SCRUM allows organizations to take a project from start to finish more quickly and efficiently than traditional methods. This efficiency is because the SCRUM process enables team members to break up their tasks into smaller chunks that are easier to manage, complete, and track. Additionally, SCRUM allows for improved collaboration between departments within an organization as each job is completed in sequence with other tasks. Finally, SCRUM enables teams to respond quickly and efficiently to new challenges or problems that arise during a project and any changes that need to be made on the fly. 

The main benefit of using SCRUM is that it allows teams to adapt when faced with changing requirements or unforeseen obstacles. Instead of starting over from scratch if something goes wrong completely, groups using SCRUM can quickly adjust their strategy mid-project without sacrificing too much time or resources.
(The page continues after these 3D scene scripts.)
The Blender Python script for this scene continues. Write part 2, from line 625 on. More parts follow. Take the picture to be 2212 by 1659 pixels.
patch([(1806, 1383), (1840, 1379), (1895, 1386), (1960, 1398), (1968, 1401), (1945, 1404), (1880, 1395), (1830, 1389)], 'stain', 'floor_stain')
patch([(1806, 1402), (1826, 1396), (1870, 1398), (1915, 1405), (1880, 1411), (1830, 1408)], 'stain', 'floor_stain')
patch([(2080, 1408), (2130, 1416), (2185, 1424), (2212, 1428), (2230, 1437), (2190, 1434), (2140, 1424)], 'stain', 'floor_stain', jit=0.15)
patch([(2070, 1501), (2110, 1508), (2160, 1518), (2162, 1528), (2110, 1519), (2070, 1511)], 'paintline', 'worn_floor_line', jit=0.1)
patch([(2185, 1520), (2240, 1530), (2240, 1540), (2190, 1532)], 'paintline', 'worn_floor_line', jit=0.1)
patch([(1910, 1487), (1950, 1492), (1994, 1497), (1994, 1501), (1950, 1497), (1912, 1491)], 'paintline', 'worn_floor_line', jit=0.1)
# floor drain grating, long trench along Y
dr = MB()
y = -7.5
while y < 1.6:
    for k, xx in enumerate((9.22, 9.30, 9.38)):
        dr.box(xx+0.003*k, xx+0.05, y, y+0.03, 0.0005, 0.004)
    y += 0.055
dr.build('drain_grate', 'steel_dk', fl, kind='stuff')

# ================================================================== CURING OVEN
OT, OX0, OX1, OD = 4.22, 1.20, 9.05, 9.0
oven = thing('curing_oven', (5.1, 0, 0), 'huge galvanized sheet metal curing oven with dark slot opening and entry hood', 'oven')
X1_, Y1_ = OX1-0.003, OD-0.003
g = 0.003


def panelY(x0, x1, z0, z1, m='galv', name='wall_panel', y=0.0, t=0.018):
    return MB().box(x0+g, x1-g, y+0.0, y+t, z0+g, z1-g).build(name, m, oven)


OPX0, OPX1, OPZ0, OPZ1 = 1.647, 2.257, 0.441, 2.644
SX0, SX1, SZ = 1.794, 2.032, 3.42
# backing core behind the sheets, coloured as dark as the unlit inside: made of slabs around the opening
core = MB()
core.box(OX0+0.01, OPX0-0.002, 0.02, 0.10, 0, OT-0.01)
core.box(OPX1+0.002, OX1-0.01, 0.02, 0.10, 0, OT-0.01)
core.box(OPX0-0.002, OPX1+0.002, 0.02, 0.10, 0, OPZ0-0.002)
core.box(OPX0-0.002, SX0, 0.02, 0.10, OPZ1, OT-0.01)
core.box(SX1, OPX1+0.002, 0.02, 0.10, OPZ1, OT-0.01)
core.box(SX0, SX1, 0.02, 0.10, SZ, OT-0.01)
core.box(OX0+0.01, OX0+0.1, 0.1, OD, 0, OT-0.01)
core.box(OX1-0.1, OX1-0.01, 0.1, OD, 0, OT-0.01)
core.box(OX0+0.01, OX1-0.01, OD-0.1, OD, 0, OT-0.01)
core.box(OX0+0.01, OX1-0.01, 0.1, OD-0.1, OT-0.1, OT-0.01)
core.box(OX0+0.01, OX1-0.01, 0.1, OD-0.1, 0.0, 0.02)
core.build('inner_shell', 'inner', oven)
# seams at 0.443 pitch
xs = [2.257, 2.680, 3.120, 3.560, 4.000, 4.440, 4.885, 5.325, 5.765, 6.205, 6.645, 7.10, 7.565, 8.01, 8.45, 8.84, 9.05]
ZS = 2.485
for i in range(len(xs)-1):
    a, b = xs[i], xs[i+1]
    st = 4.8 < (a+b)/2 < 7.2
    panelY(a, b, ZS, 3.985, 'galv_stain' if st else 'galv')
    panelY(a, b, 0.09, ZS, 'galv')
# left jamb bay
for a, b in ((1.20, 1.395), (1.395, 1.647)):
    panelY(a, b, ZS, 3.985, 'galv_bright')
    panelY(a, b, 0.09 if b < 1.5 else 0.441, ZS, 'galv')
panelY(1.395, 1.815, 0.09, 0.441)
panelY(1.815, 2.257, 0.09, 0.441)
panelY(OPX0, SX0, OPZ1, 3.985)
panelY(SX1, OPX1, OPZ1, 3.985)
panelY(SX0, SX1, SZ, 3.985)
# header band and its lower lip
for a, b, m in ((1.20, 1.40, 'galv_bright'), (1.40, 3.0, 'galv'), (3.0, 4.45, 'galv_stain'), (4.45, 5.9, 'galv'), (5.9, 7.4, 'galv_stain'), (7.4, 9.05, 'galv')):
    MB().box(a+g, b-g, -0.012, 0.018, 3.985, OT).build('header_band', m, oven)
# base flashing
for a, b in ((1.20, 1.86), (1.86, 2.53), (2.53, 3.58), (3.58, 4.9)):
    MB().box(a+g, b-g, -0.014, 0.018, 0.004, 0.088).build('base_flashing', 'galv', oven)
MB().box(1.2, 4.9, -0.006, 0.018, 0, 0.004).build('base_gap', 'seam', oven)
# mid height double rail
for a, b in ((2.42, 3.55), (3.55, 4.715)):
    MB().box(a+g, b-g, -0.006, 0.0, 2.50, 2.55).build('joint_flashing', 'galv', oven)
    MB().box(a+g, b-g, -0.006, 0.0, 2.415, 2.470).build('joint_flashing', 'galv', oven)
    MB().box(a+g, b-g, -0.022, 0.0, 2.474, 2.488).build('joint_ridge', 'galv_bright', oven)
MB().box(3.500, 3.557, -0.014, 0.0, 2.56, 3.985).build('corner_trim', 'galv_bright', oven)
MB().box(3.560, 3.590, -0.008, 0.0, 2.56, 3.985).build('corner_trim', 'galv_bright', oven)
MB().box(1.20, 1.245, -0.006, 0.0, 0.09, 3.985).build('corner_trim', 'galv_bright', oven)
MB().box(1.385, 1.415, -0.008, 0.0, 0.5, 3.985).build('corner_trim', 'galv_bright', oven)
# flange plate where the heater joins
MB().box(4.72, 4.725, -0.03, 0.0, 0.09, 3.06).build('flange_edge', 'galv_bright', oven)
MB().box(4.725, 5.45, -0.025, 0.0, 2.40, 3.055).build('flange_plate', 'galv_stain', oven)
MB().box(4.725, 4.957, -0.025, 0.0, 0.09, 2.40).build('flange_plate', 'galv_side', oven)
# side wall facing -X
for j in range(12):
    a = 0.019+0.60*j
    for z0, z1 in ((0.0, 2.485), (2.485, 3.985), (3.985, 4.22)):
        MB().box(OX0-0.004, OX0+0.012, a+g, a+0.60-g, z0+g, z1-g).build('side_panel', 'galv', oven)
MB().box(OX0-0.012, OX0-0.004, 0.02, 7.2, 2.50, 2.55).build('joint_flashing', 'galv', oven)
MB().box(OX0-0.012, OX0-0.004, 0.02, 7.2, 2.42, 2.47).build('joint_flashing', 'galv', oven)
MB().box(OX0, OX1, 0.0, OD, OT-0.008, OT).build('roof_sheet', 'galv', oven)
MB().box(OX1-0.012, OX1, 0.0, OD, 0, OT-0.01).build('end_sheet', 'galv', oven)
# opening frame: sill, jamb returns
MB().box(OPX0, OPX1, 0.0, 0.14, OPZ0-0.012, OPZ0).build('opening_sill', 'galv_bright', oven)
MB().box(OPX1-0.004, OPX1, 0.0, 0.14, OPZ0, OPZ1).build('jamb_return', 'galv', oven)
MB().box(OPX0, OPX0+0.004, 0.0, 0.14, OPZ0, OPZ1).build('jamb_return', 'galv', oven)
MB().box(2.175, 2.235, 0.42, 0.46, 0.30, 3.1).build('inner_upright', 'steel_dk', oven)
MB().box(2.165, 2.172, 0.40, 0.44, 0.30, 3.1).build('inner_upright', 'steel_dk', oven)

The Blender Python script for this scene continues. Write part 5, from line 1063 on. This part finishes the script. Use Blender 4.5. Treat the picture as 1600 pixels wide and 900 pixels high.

This agility makes it easier for teams to stay on track and meet deadlines without feeling overwhelmed by the demands of their projects. Additionally, because all team members are involved throughout the entire process, the whole group stays better informed on what they need to complete next, keeping everyone on the same page and working towards a common goal.

SCRUM is an ideal project management system for non-profits because it helps teams focus on their goals while giving them more flexibility. By breaking down projects into smaller tasks with shorter timelines, teams can easily adjust their plans if something unexpected occurs or if they need to make changes along the way. Additionally, SCRUM helps teams save time by streamlining communication among members; instead of updating each other via email or phone, everyone can access the same information at any given time through a shared platform. Finally, SCRUM offers greater visibility into progress, making it easier for leaders to see what tasks are being worked on and identify areas where management could improve the organization.

The Challenges of using SCRUM

Implementing agile methodologies such as SCRUM into non-profit and education teams can be challenging, as both sectors often need more resources and staff.

Typical issues they may face include:

  • lack of a specific agile coach to adapt agile solutions to their workflow

  • lack of understanding of agile processes and related roles and responsibilities

  • friction among team members over roles and ownership of tasks

  • lack of buy-in from members outside the agile team

  • resistance to change processes and infrastructure

  • conflicts between agile goals and other organizational objectives

Ways to address these challenges are: 

  • set clear expectations about agile commitments

  • create an educational program for agile implementation

  • ensure that key stakeholders are part of the process from the start

  • establish clear, measurable objectives

  • involve agile coaches who can facilitate workshops focused on understanding agile scenarios

  • assign specific roles and responsibilities throughout the adoption process

  • prioritize quick wins as regards agile implementation (timeboxing delivery/definition of done)

  • reward performance whenever possible.

Ultimately, success in agile adoption in non-profits or education organizations relies on cultivating an environment where collaborative process improvement is valued and respected.

Best-Practices for Implementing SCRUM in your Business

Include All Relevant Stakeholders

The first step in implementing Scrum is to identify the stakeholders in your project. Stakeholders should include those directly involved in the project and those who may have an indirect but essential role, such as donors and board members. Once identified, these stakeholders should be included in all discussions about the project and given regular updates throughout its duration. Consistent updates ensure that everyone stays informed about what's happening and has an opportunity to provide input when needed. 

Create A Product Backlog 

A product backlog is essentially a list of all tasks related to the project that need to be completed by specific due dates. This list should include significant milestones to small details like updating website content or sending out emails to potential donors. The product backlog should also include estimated due dates for each task so that everyone involved knows exactly when things need to be accomplished. Assigning responsibility for each job is also essential, so there is no ambiguity about who needs to do what.  

Engage Teams With Sprints 

Sprints are short bursts of intense work—usually lasting between one and three weeks—during which teams focus on completing specific goals related to the overall project goal. For example, a team might decide that their Sprint will focus on creating marketing materials or researching potential donors during a given timeframe. At the end of each Sprint, teams review their progress and make adjustments as needed before beginning another sprint focused on another set of tasks or goals related to their overall project goal. 

Sprints allow teams to break down large projects into manageable chunks, which can help keep everyone motivated and engaged throughout the project. Additionally, they allow team members to provide feedback during regular reviews so that any changes or adjustments can be made quickly, if needed, without disrupting progress too much.  

Alternatives to SCRUM

For non-profit and educational teams, agile project management tools are a great resource to achieve maximum productivity and effectiveness. While SCRUM is one of the most popular agile processes, other agile frameworks can also help increase development efficiency, reduce costs, and deliver quality results. Some alternatives to SCRUM include Kanban, Extreme Programming (XP), and Feature-Driven Development (FDD). Whereas SCRUM focuses on iterative cycles of adaptive planning, risk management, and continuous improvement mechanisms, Kanban prioritizes transportation flows through the production process, emphasizing working on one task at a time. On the other hand, XP emphasizes prioritizing customer satisfaction through frequent feedback from users, while FDD encourages communication between stakeholders to enhance development cycles with detailed design activities. With all of these possibilities to implement available to non-profit and educational teams, teams can successfully tackle any project without compromising quality or delivery commitments.